>>>

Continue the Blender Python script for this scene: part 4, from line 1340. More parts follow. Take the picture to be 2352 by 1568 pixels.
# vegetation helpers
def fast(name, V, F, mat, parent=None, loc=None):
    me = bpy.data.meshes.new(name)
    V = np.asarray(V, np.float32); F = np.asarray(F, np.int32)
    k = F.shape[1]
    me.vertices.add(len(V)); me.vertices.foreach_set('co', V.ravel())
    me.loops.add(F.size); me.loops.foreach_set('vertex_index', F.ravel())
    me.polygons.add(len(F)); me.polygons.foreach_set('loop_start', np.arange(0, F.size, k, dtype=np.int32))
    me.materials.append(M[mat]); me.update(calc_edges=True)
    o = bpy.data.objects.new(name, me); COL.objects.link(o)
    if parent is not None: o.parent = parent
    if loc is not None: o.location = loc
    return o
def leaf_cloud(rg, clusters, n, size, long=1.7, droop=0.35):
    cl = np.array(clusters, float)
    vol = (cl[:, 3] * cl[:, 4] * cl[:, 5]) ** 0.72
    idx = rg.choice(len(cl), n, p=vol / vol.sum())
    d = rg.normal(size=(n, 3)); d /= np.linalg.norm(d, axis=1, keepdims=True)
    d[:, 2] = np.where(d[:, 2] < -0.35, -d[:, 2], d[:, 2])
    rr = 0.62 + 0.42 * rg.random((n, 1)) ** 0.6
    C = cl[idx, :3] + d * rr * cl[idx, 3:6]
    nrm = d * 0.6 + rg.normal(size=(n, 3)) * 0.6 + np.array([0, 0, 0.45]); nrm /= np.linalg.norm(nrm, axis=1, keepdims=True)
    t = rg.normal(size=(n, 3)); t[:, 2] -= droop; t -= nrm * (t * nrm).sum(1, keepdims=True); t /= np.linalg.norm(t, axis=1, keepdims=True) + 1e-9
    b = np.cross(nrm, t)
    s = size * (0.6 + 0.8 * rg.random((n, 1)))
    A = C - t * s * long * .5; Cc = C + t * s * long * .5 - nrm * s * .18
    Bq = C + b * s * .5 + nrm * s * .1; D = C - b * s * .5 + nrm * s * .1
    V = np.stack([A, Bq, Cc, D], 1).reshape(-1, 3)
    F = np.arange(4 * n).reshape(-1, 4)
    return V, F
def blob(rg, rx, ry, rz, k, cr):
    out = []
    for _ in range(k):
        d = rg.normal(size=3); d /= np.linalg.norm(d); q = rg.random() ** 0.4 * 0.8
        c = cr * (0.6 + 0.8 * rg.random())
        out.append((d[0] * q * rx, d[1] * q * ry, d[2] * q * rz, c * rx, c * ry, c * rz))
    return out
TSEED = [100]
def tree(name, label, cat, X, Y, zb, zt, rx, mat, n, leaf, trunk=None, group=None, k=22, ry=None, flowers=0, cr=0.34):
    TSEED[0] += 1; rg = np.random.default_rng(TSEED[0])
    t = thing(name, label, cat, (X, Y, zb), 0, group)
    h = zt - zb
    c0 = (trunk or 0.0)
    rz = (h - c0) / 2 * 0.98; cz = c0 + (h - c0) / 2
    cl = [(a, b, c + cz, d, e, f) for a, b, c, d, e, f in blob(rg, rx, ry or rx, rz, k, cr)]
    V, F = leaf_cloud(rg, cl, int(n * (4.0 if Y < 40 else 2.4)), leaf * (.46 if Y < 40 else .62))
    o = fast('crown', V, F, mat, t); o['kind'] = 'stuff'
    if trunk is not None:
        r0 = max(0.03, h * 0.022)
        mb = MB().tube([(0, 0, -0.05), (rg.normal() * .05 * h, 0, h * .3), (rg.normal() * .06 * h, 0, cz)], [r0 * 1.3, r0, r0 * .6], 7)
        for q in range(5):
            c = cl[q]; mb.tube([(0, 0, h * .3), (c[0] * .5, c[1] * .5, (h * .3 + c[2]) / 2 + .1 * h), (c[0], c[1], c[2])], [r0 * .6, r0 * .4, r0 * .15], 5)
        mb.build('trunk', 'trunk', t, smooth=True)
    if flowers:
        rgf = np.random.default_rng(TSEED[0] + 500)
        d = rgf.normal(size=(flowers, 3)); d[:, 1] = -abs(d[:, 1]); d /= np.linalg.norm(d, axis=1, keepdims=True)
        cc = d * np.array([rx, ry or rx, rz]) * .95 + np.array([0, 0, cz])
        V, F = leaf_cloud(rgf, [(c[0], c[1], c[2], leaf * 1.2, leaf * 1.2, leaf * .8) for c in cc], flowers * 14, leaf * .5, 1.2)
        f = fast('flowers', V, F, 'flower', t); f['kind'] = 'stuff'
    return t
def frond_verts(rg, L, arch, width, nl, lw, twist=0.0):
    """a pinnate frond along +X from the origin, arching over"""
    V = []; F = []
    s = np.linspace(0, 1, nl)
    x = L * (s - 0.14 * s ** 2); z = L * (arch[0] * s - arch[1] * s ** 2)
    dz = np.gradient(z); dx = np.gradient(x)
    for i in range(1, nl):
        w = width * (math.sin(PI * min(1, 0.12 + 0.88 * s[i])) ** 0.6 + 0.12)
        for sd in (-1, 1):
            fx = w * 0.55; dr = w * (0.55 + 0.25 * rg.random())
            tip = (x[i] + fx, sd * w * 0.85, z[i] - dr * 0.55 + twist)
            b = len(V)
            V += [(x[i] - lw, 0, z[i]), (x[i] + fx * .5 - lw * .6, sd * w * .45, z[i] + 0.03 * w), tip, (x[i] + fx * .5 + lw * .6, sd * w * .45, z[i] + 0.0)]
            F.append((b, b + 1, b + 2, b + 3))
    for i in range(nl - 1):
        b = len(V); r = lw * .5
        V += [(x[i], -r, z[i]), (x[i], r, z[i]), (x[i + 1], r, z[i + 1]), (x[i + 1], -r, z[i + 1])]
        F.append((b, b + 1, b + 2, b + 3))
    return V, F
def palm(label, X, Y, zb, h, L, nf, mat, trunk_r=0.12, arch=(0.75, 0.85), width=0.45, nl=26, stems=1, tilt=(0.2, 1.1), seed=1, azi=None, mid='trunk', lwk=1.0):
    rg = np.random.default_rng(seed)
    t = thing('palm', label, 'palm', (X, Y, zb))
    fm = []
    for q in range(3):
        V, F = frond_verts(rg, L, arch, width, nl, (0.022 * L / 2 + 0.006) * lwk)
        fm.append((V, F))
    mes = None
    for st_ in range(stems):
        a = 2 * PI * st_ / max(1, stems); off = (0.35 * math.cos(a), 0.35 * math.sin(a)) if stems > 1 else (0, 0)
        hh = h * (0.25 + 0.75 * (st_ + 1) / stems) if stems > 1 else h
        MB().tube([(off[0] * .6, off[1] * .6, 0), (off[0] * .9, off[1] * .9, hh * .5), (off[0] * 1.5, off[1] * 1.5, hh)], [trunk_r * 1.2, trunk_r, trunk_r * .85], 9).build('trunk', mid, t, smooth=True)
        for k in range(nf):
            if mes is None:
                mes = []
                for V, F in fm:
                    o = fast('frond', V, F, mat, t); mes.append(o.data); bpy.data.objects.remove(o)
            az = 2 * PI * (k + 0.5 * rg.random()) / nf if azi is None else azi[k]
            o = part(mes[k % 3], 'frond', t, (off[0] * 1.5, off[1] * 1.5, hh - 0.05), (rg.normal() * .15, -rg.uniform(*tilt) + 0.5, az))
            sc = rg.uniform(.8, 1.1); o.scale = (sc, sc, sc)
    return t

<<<

__YOUR OBJECTIVE__
Exactly reproduce the material above.

__ANSWER TO THE TASK__
Continue the Blender Python script for this scene: part 4, from line 1340. More parts follow. Take the picture to be 2352 by 1568 pixels.
# vegetation helpers
def fast(name, V, F, mat, parent=None, loc=None):
    me = bpy.data.meshes.new(name)
    V = np.asarray(V, np.float32); F = np.asarray(F, np.int32)
    k = F.shape[1]
    me.vertices.add(len(V)); me.vertices.foreach_set('co', V.ravel())
    me.loops.add(F.size); me.loops.foreach_set('vertex_index', F.ravel())
    me.polygons.add(len(F)); me.polygons.foreach_set('loop_start', np.arange(0, F.size, k, dtype=np.int32))
    me.materials.append(M[mat]); me.update(calc_edges=True)
    o = bpy.data.objects.new(name, me); COL.objects.link(o)
    if parent is not None: o.parent = parent
    if loc is not None: o.location = loc
    return o
def leaf_cloud(rg, clusters, n, size, long=1.7, droop=0.35):
    cl = np.array(clusters, float)
    vol = (cl[:, 3] * cl[:, 4] * cl[:, 5]) ** 0.72
    idx = rg.choice(len(cl), n, p=vol / vol.sum())
    d = rg.normal(size=(n, 3)); d /= np.linalg.norm(d, axis=1, keepdims=True)
    d[:, 2] = np.where(d[:, 2] < -0.35, -d[:, 2], d[:, 2])
    rr = 0.62 + 0.42 * rg.random((n, 1)) ** 0.6
    C = cl[idx, :3] + d * rr * cl[idx, 3:6]
    nrm = d * 0.6 + rg.normal(size=(n, 3)) * 0.6 + np.array([0, 0, 0.45]); nrm /= np.linalg.norm(nrm, axis=1, keepdims=True)
    t = rg.normal(size=(n, 3)); t[:, 2] -= droop; t -= nrm * (t * nrm).sum(1, keepdims=True); t /= np.linalg.norm(t, axis=1, keepdims=True) + 1e-9
    b = np.cross(nrm, t)
    s = size * (0.6 + 0.8 * rg.random((n, 1)))
    A = C - t * s * long * .5; Cc = C + t * s * long * .5 - nrm * s * .18
    Bq = C + b * s * .5 + nrm * s * .1; D = C - b * s * .5 + nrm * s * .1
    V = np.stack([A, Bq, Cc, D], 1).reshape(-1, 3)
    F = np.arange(4 * n).reshape(-1, 4)
    return V, F
def blob(rg, rx, ry, rz, k, cr):
    out = []
    for _ in range(k):
        d = rg.normal(size=3); d /= np.linalg.norm(d); q = rg.random() ** 0.4 * 0.8
        c = cr * (0.6 + 0.8 * rg.random())
        out.append((d[0] * q * rx, d[1] * q * ry, d[2] * q * rz, c * rx, c * ry, c * rz))
    return out
TSEED = [100]
def tree(name, label, cat, X, Y, zb, zt, rx, mat, n, leaf, trunk=None, group=None, k=22, ry=None, flowers=0, cr=0.34):
    TSEED[0] += 1; rg = np.random.default_rng(TSEED[0])
    t = thing(name, label, cat, (X, Y, zb), 0, group)
    h = zt - zb
    c0 = (trunk or 0.0)
    rz = (h - c0) / 2 * 0.98; cz = c0 + (h - c0) / 2
    cl = [(a, b, c + cz, d, e, f) for a, b, c, d, e, f in blob(rg, rx, ry or rx, rz, k, cr)]
    V, F = leaf_cloud(rg, cl, int(n * (4.0 if Y < 40 else 2.4)), leaf * (.46 if Y < 40 else .62))
    o = fast('crown', V, F, mat, t); o['kind'] = 'stuff'
    if trunk is not None:
        r0 = max(0.03, h * 0.022)
        mb = MB().tube([(0, 0, -0.05), (rg.normal() * .05 * h, 0, h * .3), (rg.normal() * .06 * h, 0, cz)], [r0 * 1.3, r0, r0 * .6], 7)
        for q in range(5):
            c = cl[q]; mb.tube([(0, 0, h * .3), (c[0] * .5, c[1] * .5, (h * .3 + c[2]) / 2 + .1 * h), (c[0], c[1], c[2])], [r0 * .6, r0 * .4, r0 * .15], 5)
        mb.build('trunk', 'trunk', t, smooth=True)
    if flowers:
        rgf = np.random.default_rng(TSEED[0] + 500)
        d = rgf.normal(size=(flowers, 3)); d[:, 1] = -abs(d[:, 1]); d /= np.linalg.norm(d, axis=1, keepdims=True)
        cc = d * np.array([rx, ry or rx, rz]) * .95 + np.array([0, 0, cz])
        V, F = leaf_cloud(rgf, [(c[0], c[1], c[2], leaf * 1.2, leaf * 1.2, leaf * .8) for c in cc], flowers * 14, leaf * .5, 1.2)
        f = fast('flowers', V, F, 'flower', t); f['kind'] = 'stuff'
    return t
def frond_verts(rg, L, arch, width, nl, lw, twist=0.0):
    """a pinnate frond along +X from the origin, arching over"""
    V = []; F = []
    s = np.linspace(0, 1, nl)
    x = L * (s - 0.14 * s ** 2); z = L * (arch[0] * s - arch[1] * s ** 2)
    dz = np.gradient(z); dx = np.gradient(x)
    for i in range(1, nl):
        w = width * (math.sin(PI * min(1, 0.12 + 0.88 * s[i])) ** 0.6 + 0.12)
        for sd in (-1, 1):
            fx = w * 0.55; dr = w * (0.55 + 0.25 * rg.random())
            tip = (x[i] + fx, sd * w * 0.85, z[i] - dr * 0.55 + twist)
            b = len(V)
            V += [(x[i] - lw, 0, z[i]), (x[i] + fx * .5 - lw * .6, sd * w * .45, z[i] + 0.03 * w), tip, (x[i] + fx * .5 + lw * .6, sd * w * .45, z[i] + 0.0)]
            F.append((b, b + 1, b + 2, b + 3))
    for i in range(nl - 1):
        b = len(V); r = lw * .5
        V += [(x[i], -r, z[i]), (x[i], r, z[i]), (x[i + 1], r, z[i + 1]), (x[i + 1], -r, z[i + 1])]
        F.append((b, b + 1, b + 2, b + 3))
    return V, F
def palm(label, X, Y, zb, h, L, nf, mat, trunk_r=0.12, arch=(0.75, 0.85), width=0.45, nl=26, stems=1, tilt=(0.2, 1.1), seed=1, azi=None, mid='trunk', lwk=1.0):
    rg = np.random.default_rng(seed)
    t = thing('palm', label, 'palm', (X, Y, zb))
    fm = []
    for q in range(3):
        V, F = frond_verts(rg, L, arch, width, nl, (0.022 * L / 2 + 0.006) * lwk)
        fm.append((V, F))
    mes = None
    for st_ in range(stems):
        a = 2 * PI * st_ / max(1, stems); off = (0.35 * math.cos(a), 0.35 * math.sin(a)) if stems > 1 else (0, 0)
        hh = h * (0.25 + 0.75 * (st_ + 1) / stems) if stems > 1 else h
        MB().tube([(off[0] * .6, off[1] * .6, 0), (off[0] * .9, off[1] * .9, hh * .5), (off[0] * 1.5, off[1] * 1.5, hh)], [trunk_r * 1.2, trunk_r, trunk_r * .85], 9).build('trunk', mid, t, smooth=True)
        for k in range(nf):
            if mes is None:
                mes = []
                for V, F in fm:
                    o = fast('frond', V, F, mat, t); mes.append(o.data); bpy.data.objects.remove(o)
            az = 2 * PI * (k + 0.5 * rg.random()) / nf if azi is None else azi[k]
            o = part(mes[k % 3], 'frond', t, (off[0] * 1.5, off[1] * 1.5, hh - 0.05), (rg.normal() * .15, -rg.uniform(*tilt) + 0.5, az))
            sc = rg.uniform(.8, 1.1); o.scale = (sc, sc, sc)
    return t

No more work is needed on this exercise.